Aşk; tek kelime, üç harf. Böyle söylemesi ne kadar kolay, değil mi insana? Çok basit, hiç önemli olamayan bir kelime gibi. Ama öyle olsaydı eğer, bunca düşünür, yazar ‘aşk’ hakkında bu kadar kafa patlatırlar mıydı?
Sizce nedir ‘aşk’, hiç düşündünüz mü? Böyle düşününce sizin de aklınızdan bin bir türlü düşünce geçiyor mu?
Peki soruyorum sizlere ‘aşk’ anlatılabilecek, belirli bir kalıba hapsedilebilecek kadar basit bir kelime midir sadece, yoksa ‘aşk’ yalnızca yaşanabilecek, hissedilebilecek bir duygu mudur?
Bence aşk zaten konuşmanın, düşünmenin, yorum yapmanın bittiği yerde başlar.

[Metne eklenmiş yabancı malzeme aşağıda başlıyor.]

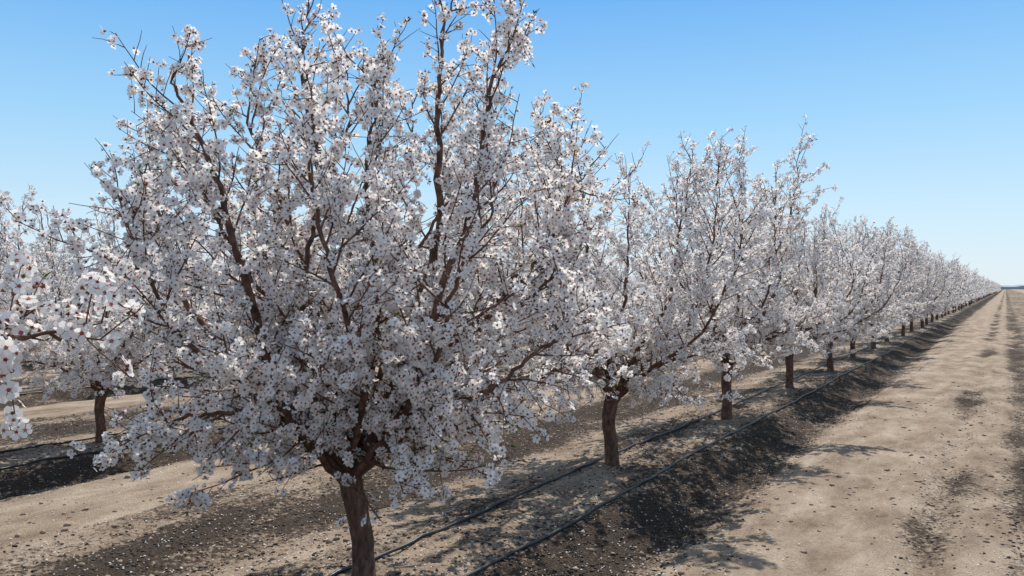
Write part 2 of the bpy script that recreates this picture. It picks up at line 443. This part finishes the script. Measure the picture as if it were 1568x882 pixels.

Aşk olduktan sonra bütün her şey önemini yitirir. Gerek de kalmaz zaten başka hiçbir şeye, aşk her şeyin yerini tutup, hiçbirine ihtiyacımız olmadığını gösterir bizlere. Tüm kusurları kapatır aşk. Bazen karşınızdakinin söylediği her şey aşk olur, bazen sizin söylediğiniz her şey aşk. Bazen karşınızdakinin gözleri sadece aşktır, aşk aşk bakar sadece. Kokusu aşk kokar. Gülüşünde aşk vardır… Bu yüzden belki de kendine yaşadıkça daha da bağlar bizi.
İşte bu yüzdendir ki aşk kelimelerle anlatılabilecek kadar basit bir kelime değildir bence. ‘Aşk’ı anlatabilseydik her şey çok basit olmaz mıydı? Bütün büyüsü bir anda yok olup gitmez miydi? Aşk yaşanılası, içinde boğulunası bir duygudur sadece. Aşk gelip kapınızı çaldığında size sadece yaşaması kalır.
(Yazar, bu yazısında ‘Aşk’a uçan balonuyla tepesinden bakmış ve yorumlamıştır. Ve aynı hadsiz yazar, yazısında okurken düşündürmek istemiş ve bunca soruyu o sebepten sormuştur.)